Straty w uprawach nie są na razie znane (nikt ich nie policzył), ale skala
zjawiska już określana jest jako znaczna. Najwięcej niepokojących sygnałów
dotarło z gmin Gorzkowice i Sulejów. Ten szkodnik przechodzi jak szarańcza z
pola na pole, całą szerokością – mówi Grażyna Płóciennik prowadząca
gospodarstwo w Krzemieniewicach (gm. Gorzkowice). – Najpierw podczas wykopków
ziemniaków zauważyliśmy, że bulwy są uszkodzone i nie było wiadomo, co to za
szkodnik. Potem rolnicy wysiali zboża ozime, poszli w pole i po wykiełkowaniu
okazało się, że zboże ginie. Po prostu było i nie ma.
Na niektórych
polach w gminie Gorzkowice pędrak zniszczył 100 procent upraw. Zaatakował przede
wszystkim na lżejszych glebach.
U mnie największe straty były w
ziemniakach, ale teraz widzę, że szkodnik jest też w truskawkach – mówi G.
Płóciennik. – Niektórzy musieli zaorać całe pola, inni zasiali po raz drugi,
bo nie wiedzieli z czym mają do czynienia.
Walka ze szkodnikiem teraz
jest już bardzo trudna. Środki chemiczne powinny być zastosowane wcześniej.

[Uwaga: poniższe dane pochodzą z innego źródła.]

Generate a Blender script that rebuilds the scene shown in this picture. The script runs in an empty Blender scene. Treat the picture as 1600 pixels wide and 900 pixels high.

Nikt się tego nie spodziewał – mówią rolnicy.
Szkodnik zjadł mi
cały zasiew żyta – żali się Anna Chamerska z Dorotowa (gm. Sulejów). –
Zrobiliśmy opryski dwa dni temu i posialiśmy drugi raz. Jestem jednak pełna
obaw, bo tylko niektóre robaki wyginęły. Boję się też co będzie zimą.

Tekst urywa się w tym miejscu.